Filled indeed. The Phreak is a veritable Hadron Collider of caca — an odiferous collection of pumps, motors and valves attached to a 200-gallon tank. And just to make sure there’s no missing it — even if you’re upwind — Kevin attached a billboard that shouts the boat’s name and slogan: “We Take Crap From Everyone.” As we float past, people come rushing out of their cabins, shouting, whistling, hailing us like we’re a warm cab on a rainy winter day. Kam waves and writes their slip numbers on a dry-erase board (our to-doo list?). As we idle to a stop by a big charter catamaran, I hear a series of slams as the surrounding boats shut their windows and doors. Kam shrugs.

“You watch: When it’s their turn, we’ll be their best friends.”

I ask the obvious question. “Oh yeah,” Kam answers, “sooner or later you’re gonna get it. Sometimes it’s just a side spray, a streak across your chest — unless of course you break rule No. 1 and hold the pump up at face level, then …”

I get the picture. “And eventually you’ll get a full-blown baptism,” he says as he pulls the starter and jams the nozzle into the first of the catamaran’s four deck fittings. The Phreak starts coughing, roaring, sputtering and gargling as the “stuff” percolates through the hose and into the tank.

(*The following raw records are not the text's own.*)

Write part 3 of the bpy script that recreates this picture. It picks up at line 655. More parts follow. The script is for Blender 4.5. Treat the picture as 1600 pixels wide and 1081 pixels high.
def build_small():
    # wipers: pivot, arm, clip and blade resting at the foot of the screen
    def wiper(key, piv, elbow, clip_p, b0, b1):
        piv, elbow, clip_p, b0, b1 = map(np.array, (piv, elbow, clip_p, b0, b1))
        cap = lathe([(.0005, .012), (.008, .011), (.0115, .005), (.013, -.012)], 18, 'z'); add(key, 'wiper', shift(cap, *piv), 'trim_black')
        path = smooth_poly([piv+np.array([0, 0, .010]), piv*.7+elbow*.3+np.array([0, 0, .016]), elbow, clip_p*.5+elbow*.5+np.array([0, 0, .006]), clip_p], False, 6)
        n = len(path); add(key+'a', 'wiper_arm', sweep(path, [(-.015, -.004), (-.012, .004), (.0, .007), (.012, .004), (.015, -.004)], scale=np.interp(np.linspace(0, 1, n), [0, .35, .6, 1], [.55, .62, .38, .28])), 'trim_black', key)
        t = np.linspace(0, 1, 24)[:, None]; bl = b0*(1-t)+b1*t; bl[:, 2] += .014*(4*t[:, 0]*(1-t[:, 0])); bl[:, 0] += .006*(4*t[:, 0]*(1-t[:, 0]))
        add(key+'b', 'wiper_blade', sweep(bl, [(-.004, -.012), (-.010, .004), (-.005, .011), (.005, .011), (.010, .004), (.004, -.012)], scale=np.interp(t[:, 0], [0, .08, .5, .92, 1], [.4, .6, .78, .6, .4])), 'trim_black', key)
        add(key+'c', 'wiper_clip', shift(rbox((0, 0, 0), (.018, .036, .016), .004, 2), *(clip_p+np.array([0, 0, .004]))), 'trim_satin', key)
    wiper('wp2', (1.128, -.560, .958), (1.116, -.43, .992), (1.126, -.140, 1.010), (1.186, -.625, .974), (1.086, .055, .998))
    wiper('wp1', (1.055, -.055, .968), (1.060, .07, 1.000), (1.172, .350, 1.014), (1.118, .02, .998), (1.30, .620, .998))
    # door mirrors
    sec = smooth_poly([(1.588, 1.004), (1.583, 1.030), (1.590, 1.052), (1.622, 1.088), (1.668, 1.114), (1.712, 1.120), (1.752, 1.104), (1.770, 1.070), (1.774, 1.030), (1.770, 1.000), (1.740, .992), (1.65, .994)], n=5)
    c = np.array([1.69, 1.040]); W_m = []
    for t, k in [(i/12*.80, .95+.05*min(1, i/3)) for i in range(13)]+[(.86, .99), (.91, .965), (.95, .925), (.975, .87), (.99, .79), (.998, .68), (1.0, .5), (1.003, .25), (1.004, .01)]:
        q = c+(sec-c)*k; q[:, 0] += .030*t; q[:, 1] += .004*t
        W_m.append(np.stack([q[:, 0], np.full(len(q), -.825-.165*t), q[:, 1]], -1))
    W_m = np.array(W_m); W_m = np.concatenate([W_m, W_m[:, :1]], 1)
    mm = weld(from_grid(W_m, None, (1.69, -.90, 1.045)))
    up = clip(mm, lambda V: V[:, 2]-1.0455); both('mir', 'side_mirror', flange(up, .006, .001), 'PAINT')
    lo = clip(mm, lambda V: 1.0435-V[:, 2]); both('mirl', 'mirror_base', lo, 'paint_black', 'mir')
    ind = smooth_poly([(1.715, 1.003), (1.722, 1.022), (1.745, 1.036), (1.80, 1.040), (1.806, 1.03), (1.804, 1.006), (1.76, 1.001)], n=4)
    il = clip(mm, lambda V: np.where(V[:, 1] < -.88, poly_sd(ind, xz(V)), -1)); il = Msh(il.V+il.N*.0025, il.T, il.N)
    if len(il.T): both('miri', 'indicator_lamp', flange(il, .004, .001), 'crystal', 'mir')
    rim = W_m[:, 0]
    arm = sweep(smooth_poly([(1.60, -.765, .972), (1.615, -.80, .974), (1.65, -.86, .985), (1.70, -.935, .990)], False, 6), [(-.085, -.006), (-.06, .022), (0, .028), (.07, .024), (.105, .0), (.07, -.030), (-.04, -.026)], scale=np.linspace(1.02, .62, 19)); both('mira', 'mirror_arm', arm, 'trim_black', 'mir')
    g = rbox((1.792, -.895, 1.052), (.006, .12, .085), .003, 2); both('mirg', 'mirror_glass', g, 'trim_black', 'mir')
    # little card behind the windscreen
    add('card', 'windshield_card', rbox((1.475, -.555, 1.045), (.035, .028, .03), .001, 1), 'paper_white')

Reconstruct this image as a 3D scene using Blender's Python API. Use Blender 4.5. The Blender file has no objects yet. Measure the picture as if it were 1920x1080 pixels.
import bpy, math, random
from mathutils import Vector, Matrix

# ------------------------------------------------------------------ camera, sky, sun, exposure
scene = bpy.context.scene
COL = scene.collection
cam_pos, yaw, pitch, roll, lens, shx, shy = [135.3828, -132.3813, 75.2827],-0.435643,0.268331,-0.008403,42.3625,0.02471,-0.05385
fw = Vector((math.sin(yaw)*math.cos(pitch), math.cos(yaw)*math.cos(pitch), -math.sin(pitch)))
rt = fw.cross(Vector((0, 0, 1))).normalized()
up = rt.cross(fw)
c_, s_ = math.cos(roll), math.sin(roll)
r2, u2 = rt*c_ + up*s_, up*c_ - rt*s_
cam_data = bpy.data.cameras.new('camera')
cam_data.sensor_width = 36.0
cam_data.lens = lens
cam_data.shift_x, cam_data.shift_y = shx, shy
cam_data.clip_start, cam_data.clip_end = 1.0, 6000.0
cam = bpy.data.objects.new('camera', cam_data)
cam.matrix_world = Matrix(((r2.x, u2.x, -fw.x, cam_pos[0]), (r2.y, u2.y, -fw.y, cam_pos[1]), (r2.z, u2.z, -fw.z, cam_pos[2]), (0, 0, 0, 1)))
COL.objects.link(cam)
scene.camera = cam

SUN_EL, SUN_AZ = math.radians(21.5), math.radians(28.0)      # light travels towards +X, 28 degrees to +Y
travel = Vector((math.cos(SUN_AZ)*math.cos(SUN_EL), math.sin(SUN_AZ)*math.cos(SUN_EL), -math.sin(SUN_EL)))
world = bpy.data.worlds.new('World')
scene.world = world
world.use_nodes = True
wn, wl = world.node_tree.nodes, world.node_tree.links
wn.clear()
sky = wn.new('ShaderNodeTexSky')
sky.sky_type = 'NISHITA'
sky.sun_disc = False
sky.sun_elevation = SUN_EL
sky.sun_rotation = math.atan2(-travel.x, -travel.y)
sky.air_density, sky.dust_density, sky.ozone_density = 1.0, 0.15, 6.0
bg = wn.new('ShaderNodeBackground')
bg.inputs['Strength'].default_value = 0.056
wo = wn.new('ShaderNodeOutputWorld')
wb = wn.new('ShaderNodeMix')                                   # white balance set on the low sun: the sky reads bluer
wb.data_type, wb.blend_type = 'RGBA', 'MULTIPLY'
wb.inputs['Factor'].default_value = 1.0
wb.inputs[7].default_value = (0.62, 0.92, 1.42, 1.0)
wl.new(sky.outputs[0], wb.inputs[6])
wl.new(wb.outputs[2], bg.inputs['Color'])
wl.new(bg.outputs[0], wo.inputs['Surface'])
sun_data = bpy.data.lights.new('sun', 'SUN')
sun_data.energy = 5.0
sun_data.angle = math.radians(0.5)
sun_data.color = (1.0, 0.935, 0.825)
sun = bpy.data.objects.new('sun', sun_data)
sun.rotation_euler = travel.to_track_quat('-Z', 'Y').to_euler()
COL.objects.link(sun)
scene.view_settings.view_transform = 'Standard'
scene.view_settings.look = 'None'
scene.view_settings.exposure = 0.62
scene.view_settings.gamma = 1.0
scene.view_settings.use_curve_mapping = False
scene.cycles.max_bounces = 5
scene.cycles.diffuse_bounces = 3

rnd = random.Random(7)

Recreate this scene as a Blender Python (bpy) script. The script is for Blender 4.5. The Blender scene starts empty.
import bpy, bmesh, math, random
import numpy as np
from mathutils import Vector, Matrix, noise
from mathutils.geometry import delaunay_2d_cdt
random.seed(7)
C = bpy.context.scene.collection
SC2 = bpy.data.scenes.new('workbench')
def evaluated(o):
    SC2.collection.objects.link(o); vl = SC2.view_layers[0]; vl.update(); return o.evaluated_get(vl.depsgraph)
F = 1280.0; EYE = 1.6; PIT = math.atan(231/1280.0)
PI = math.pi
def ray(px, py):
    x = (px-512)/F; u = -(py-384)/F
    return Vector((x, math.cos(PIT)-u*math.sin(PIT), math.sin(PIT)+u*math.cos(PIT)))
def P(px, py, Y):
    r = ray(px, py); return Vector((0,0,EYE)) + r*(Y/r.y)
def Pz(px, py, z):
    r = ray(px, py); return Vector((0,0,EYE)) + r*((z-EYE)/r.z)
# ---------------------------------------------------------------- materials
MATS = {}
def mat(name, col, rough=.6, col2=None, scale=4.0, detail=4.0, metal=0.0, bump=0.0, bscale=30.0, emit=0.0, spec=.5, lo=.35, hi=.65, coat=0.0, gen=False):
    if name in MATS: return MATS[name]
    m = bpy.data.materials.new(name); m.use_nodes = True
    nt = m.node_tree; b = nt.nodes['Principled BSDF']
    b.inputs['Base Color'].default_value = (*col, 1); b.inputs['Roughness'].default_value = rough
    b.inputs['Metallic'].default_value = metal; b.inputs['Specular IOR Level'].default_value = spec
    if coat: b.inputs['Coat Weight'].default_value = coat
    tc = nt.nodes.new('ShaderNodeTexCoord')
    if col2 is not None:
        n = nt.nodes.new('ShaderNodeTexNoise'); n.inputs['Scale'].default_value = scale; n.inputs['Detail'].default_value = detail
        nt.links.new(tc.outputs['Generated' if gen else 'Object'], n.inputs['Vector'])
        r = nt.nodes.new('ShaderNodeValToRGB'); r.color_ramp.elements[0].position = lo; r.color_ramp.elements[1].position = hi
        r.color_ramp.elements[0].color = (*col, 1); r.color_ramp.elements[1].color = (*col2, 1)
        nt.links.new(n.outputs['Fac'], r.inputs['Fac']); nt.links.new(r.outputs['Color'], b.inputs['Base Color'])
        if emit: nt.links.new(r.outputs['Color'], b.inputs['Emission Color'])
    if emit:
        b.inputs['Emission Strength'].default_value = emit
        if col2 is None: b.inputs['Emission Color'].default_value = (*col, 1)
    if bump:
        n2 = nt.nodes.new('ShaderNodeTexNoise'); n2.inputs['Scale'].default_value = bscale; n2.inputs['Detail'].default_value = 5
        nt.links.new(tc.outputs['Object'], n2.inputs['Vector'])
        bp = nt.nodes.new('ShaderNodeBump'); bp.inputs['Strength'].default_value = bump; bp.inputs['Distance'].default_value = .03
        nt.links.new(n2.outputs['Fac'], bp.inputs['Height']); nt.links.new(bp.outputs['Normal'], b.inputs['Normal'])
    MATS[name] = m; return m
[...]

And then it’s my turn. Kam talks me through it — “Slowly open the valve … wait for it … feel it? Okay, let her rip!” — and thankfully I escape a baptism. We pump the cat’s three other heads, and Kam shoves some dollars into his shorts. As we navigate toward our next job, boaters smile and wave hello, and we smile and wave back. Kam gestures with a surgical-gloved hand, taking it all in — the beautiful boats, the babes, the brilliantly sunny San Juan Islands day, even his command of the crappiest craft in the navy — and reassures me, “This is the coolest job you’ll ever have.